[Work to complete]
Look for the string "Blender" in every line, and copy each line that has it.

[Records with scene code]
++++++++++
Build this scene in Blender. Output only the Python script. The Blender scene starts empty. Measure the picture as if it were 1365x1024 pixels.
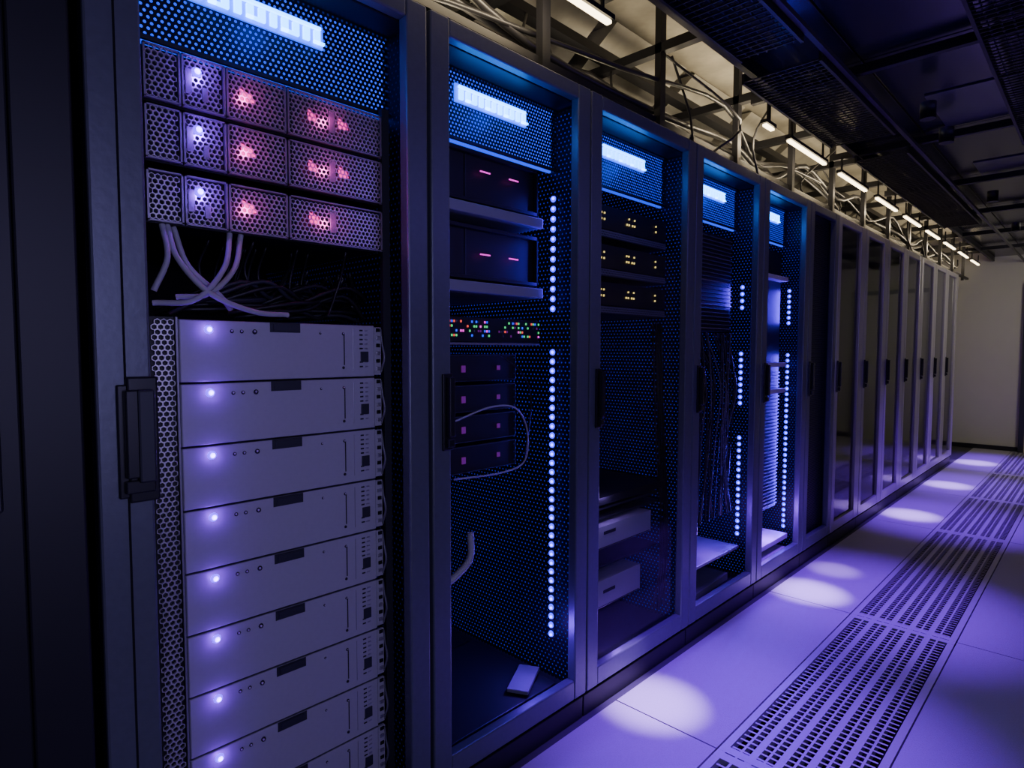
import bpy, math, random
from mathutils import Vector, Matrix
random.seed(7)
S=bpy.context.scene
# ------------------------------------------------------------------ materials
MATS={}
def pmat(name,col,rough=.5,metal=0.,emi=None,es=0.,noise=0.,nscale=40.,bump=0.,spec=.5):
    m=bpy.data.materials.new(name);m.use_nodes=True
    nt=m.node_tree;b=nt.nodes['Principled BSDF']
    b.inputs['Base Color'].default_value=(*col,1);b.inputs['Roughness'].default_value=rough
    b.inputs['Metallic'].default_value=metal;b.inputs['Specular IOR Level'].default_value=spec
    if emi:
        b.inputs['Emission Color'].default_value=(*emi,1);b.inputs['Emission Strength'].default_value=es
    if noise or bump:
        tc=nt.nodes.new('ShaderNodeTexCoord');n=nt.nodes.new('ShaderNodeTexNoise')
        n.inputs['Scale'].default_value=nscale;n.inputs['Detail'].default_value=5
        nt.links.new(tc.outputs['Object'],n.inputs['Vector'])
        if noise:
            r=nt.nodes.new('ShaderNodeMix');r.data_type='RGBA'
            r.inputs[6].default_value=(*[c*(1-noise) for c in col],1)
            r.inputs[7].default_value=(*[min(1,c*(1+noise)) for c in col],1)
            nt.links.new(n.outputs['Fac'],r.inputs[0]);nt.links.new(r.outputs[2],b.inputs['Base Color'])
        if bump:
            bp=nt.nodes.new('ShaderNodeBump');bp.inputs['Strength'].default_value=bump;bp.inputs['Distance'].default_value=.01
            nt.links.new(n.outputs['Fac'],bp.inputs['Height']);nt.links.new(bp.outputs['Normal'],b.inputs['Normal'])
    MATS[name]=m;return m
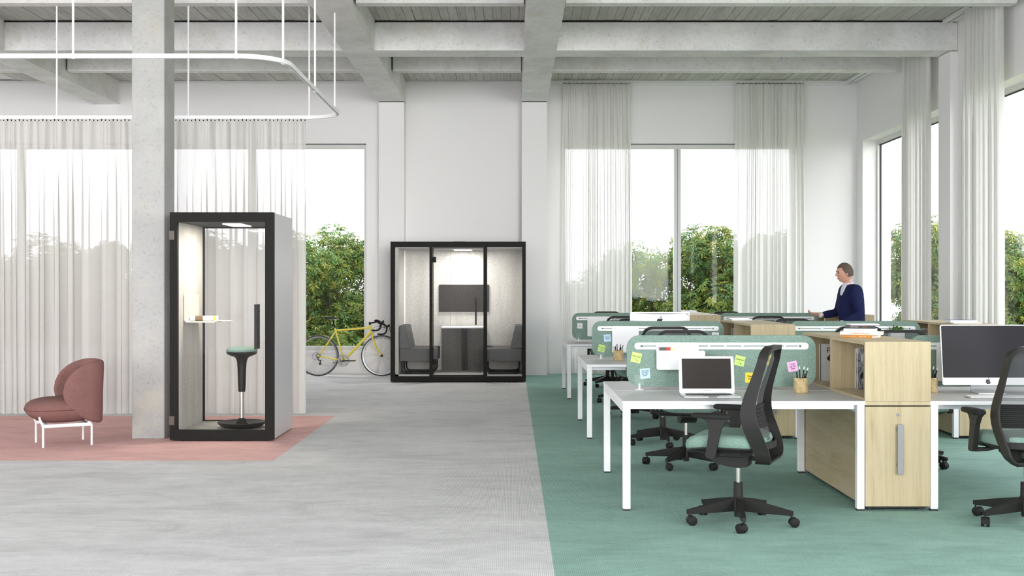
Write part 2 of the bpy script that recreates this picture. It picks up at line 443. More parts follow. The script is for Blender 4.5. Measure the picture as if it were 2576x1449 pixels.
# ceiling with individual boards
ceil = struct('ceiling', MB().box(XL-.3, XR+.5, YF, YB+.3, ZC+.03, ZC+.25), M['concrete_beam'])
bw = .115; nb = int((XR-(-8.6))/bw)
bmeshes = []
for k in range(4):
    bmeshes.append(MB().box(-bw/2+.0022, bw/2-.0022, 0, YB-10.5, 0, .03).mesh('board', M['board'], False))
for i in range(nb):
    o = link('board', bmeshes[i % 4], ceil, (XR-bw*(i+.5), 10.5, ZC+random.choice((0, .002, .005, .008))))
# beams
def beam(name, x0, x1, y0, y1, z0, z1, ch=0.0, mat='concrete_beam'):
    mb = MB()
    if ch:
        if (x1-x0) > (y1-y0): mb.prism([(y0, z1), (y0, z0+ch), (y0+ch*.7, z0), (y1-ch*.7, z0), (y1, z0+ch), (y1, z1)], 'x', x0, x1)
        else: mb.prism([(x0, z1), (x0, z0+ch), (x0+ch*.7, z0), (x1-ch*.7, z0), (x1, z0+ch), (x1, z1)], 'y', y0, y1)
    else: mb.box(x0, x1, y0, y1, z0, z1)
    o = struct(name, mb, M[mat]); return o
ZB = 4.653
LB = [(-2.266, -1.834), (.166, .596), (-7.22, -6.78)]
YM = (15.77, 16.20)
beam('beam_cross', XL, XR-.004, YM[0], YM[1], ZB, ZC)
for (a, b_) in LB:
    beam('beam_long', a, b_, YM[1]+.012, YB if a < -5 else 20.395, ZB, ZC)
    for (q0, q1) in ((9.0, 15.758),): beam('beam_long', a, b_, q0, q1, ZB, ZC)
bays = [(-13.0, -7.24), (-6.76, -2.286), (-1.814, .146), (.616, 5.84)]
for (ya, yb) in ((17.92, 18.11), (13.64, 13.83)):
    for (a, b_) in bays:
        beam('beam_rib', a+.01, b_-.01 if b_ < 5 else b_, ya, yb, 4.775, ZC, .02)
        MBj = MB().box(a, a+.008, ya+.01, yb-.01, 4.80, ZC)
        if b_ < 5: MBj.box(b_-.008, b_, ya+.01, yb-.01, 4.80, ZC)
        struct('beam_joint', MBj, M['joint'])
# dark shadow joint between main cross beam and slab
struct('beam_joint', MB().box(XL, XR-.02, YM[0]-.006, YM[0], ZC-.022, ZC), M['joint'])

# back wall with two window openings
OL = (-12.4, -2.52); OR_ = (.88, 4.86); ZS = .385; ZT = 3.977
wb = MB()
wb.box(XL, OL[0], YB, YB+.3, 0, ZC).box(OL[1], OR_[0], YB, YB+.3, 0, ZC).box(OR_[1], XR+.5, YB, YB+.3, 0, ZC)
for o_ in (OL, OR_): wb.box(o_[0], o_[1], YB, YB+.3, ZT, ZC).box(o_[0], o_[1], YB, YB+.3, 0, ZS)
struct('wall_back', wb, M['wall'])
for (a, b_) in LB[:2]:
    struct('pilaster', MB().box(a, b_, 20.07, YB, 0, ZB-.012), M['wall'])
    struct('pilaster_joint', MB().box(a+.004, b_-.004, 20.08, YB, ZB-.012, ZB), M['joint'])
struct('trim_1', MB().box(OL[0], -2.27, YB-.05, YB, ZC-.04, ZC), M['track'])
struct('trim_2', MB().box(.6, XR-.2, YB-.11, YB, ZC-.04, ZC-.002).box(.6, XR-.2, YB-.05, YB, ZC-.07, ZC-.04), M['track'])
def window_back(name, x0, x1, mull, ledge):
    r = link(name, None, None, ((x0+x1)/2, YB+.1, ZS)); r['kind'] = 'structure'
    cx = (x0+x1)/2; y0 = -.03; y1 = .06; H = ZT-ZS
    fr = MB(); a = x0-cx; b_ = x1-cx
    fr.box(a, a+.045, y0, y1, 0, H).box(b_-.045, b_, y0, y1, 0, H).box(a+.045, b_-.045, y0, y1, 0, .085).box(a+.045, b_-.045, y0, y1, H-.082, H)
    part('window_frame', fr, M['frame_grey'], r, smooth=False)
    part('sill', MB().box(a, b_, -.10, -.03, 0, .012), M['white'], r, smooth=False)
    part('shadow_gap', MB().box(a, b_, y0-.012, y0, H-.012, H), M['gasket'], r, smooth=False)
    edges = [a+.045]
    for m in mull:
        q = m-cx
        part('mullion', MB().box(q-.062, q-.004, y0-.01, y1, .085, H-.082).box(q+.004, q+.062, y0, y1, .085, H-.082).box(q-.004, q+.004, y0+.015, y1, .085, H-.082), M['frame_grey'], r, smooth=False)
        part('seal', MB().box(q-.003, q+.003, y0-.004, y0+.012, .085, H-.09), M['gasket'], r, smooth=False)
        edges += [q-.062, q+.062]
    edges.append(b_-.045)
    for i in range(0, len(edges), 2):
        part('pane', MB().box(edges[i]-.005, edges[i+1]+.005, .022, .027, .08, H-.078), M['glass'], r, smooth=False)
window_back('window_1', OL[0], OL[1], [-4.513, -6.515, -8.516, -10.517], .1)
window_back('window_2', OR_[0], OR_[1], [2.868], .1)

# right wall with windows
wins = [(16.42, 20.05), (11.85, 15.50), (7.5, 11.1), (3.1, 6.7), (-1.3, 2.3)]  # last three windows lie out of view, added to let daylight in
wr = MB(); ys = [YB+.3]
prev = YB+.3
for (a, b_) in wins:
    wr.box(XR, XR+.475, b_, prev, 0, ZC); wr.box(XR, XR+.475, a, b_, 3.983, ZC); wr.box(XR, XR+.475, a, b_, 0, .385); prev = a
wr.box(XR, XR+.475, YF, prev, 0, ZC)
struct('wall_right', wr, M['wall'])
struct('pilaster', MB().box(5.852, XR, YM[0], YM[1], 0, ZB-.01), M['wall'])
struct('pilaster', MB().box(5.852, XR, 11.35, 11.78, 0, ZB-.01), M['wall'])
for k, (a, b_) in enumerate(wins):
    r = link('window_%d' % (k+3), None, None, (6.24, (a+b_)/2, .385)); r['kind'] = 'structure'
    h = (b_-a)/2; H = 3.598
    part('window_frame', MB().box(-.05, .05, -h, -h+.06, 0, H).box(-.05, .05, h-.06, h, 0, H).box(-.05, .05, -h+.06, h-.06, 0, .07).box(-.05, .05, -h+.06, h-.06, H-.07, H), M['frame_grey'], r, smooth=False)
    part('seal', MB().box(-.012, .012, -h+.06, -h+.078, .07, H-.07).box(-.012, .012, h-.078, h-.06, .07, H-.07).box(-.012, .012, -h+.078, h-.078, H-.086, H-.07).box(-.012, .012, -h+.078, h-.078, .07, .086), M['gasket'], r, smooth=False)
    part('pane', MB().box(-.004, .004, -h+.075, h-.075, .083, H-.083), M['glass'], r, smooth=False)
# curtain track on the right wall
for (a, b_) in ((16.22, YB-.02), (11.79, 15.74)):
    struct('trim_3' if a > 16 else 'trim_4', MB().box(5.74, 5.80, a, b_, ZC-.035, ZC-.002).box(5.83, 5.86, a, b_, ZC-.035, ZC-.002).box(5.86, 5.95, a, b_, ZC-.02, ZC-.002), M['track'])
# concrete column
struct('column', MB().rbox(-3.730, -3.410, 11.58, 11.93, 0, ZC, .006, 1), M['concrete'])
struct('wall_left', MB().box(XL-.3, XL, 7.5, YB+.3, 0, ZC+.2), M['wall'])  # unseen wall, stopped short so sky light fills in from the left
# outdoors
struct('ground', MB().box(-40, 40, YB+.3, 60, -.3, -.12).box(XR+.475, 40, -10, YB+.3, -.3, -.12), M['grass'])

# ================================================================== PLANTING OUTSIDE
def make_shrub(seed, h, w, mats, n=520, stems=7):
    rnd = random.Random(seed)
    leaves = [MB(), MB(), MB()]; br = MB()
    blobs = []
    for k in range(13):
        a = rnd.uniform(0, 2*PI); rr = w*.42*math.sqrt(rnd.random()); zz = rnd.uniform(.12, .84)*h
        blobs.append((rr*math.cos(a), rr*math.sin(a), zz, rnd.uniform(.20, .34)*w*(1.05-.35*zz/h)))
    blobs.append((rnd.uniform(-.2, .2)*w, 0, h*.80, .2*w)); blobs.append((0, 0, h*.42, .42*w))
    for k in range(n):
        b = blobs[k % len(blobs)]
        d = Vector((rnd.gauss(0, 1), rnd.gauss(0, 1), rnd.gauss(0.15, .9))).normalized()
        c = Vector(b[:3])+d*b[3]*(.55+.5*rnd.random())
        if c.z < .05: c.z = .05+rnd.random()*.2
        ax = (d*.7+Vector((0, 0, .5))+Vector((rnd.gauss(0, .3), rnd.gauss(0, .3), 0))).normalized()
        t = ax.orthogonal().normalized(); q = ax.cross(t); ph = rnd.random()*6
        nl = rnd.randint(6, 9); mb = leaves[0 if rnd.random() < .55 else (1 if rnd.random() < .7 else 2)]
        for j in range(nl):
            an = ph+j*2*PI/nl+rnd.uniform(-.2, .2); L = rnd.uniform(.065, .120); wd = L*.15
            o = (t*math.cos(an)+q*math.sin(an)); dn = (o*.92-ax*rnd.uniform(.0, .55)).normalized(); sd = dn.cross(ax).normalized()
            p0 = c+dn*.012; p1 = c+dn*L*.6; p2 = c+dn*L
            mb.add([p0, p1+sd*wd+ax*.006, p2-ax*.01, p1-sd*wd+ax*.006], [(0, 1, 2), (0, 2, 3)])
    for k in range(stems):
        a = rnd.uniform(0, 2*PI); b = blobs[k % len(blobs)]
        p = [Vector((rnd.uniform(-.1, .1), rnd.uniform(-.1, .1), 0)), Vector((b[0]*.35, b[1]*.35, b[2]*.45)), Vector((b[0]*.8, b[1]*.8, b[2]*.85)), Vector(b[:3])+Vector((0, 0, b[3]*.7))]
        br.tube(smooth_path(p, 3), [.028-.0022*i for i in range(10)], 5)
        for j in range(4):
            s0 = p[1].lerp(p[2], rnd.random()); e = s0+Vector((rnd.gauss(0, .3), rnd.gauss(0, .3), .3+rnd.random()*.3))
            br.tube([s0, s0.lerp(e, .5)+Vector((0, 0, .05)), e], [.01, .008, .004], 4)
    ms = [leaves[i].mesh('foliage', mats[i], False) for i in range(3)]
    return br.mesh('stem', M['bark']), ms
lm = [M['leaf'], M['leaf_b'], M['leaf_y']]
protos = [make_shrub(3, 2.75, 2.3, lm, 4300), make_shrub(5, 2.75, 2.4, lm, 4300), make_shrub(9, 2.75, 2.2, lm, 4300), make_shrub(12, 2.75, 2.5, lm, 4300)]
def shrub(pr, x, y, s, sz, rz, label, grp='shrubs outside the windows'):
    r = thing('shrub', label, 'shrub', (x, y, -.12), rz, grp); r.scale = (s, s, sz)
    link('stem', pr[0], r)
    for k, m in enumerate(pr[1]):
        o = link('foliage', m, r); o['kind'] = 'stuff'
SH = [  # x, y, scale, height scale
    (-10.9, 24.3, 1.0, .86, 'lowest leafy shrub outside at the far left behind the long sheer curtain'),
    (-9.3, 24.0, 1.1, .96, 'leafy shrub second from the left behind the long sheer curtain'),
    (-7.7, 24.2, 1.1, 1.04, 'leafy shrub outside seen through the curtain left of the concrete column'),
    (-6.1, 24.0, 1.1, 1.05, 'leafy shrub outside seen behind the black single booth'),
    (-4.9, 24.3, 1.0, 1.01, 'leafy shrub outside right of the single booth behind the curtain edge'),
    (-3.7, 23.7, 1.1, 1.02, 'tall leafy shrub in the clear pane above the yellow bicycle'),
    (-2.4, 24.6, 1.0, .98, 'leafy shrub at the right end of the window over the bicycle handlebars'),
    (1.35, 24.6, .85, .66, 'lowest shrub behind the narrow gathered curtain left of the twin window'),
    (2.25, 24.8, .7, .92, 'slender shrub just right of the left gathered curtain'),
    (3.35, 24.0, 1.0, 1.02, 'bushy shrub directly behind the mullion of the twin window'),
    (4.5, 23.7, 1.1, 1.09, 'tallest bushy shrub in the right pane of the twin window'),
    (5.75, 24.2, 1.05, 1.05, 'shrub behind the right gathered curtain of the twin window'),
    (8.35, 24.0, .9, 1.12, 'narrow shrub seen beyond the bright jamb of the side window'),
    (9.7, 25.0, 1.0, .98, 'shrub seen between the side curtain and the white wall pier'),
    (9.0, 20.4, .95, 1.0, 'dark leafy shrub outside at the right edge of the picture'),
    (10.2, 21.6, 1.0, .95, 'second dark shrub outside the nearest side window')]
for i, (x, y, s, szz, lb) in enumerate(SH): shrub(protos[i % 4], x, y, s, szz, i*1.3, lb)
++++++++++
[The solution]
Build this scene in Blender. Output only the Python script. The Blender scene starts empty. Measure the picture as if it were 1365x1024 pixels.
Write part 2 of the bpy script that recreates this picture. It picks up at line 443. More parts follow. The script is for Blender 4.5. Measure the picture as if it were 2576x1449 pixels.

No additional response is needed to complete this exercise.